**GIVEN INFORMATION**
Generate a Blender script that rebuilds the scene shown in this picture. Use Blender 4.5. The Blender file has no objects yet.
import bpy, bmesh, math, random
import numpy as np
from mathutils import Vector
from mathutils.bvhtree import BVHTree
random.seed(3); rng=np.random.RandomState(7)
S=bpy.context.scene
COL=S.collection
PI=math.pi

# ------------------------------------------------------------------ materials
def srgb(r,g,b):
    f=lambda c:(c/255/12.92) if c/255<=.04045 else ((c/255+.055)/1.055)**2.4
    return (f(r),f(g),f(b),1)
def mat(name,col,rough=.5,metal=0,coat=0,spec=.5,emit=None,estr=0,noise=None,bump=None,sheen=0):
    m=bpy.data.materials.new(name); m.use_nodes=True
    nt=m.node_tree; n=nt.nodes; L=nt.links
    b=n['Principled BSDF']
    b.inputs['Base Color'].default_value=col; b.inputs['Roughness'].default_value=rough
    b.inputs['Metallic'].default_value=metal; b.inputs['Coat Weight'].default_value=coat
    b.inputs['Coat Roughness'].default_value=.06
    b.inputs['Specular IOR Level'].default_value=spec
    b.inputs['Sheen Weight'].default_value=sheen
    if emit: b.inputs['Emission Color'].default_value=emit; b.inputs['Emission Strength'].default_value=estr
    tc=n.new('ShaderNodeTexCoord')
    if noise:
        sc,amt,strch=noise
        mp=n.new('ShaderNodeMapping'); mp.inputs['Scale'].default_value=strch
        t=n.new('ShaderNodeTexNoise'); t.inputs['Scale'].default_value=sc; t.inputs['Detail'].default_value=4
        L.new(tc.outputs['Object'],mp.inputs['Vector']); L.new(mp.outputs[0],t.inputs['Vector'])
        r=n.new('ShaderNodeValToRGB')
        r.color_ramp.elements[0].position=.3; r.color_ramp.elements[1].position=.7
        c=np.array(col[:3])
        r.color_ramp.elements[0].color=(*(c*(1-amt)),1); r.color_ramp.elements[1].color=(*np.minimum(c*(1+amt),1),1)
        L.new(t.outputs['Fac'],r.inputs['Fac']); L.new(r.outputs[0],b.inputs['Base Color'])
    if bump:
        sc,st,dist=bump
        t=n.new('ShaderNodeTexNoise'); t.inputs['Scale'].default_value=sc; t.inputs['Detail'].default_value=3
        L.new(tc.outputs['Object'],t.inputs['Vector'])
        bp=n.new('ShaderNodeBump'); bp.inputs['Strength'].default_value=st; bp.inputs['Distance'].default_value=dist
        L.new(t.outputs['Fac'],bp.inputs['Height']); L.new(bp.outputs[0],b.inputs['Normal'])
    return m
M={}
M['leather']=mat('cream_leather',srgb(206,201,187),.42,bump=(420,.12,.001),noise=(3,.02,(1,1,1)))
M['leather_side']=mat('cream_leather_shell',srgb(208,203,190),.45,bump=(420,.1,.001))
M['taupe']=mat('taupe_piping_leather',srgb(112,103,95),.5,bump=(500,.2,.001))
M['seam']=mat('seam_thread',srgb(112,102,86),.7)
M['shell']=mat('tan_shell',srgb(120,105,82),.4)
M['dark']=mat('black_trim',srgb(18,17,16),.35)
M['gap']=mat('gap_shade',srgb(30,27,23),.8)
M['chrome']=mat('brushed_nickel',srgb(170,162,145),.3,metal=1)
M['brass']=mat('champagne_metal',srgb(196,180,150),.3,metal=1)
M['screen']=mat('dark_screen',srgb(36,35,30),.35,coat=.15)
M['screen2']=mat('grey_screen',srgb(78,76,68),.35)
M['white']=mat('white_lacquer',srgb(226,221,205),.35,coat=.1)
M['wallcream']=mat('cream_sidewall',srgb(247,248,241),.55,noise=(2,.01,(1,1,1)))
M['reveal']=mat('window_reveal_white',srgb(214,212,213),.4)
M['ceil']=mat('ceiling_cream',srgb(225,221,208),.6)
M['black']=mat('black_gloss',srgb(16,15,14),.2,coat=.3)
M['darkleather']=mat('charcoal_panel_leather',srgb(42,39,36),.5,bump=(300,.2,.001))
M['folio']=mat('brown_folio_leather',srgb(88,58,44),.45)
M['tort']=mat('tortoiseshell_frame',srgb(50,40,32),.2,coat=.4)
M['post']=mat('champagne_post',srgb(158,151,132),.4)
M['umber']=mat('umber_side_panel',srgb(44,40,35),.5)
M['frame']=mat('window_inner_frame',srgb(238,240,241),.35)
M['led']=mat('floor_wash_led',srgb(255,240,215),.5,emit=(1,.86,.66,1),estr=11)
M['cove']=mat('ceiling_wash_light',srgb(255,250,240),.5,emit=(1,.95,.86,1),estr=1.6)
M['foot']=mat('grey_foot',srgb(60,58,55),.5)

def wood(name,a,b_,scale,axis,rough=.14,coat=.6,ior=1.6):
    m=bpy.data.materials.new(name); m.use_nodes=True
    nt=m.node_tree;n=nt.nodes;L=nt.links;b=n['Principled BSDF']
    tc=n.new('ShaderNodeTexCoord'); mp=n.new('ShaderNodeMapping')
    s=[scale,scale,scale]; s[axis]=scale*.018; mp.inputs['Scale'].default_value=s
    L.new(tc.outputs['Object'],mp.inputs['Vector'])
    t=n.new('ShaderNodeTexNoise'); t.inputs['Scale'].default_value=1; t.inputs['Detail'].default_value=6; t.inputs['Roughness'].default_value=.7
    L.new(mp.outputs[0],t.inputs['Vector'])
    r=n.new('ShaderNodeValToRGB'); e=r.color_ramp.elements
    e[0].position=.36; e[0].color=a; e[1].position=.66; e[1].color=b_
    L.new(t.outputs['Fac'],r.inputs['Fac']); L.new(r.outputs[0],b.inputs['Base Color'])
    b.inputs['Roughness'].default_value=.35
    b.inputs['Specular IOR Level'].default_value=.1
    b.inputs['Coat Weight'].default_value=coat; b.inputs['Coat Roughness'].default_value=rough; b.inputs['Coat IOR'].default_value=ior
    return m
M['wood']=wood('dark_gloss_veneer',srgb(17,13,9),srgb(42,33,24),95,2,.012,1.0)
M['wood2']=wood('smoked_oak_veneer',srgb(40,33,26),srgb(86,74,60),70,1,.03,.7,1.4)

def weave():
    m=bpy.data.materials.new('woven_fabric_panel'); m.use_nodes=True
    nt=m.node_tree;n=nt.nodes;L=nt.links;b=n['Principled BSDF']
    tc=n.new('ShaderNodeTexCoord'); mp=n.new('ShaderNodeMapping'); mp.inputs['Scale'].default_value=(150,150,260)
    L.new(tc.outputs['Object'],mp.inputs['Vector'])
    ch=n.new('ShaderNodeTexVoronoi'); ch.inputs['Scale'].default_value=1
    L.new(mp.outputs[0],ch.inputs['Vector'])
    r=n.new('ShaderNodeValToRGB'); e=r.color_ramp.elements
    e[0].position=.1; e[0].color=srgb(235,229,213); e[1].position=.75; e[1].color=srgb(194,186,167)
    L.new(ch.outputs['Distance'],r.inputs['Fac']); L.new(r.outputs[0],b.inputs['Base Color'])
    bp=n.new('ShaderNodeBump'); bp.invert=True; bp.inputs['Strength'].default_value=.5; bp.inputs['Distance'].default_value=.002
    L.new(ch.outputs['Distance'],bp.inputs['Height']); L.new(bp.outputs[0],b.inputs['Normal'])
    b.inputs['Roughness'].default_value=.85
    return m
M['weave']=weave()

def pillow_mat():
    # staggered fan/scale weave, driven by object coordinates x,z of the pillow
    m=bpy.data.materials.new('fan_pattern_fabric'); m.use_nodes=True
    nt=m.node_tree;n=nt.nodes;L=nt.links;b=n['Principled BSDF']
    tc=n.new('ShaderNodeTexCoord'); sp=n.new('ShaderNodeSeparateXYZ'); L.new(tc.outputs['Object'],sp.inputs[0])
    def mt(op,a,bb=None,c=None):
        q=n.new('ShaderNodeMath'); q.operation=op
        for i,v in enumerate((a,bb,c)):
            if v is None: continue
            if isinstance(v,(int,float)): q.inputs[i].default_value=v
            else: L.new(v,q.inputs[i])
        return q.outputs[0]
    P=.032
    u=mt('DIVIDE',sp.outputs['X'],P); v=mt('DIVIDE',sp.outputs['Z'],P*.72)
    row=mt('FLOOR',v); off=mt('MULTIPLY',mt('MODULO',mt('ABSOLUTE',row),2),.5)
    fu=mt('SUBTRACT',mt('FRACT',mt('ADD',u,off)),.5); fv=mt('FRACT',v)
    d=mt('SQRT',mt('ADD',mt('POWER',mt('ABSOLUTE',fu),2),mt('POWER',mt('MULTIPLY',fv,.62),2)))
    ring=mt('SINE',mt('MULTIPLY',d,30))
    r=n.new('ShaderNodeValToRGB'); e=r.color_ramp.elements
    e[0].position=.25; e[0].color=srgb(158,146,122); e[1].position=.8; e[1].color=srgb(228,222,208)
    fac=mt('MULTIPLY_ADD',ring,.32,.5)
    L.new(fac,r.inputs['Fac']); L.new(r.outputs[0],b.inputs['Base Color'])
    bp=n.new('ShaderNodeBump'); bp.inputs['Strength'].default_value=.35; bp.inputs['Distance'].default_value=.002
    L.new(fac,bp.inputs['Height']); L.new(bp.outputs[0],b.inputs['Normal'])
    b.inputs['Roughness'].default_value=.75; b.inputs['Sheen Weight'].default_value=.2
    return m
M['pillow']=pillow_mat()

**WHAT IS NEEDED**
Where a line holds "scene", copy that line.

**COMPLETE RESPONSE**
Generate a Blender script that rebuilds the scene shown in this picture. Use Blender 4.5. The Blender file has no objects yet.
S=bpy.context.scene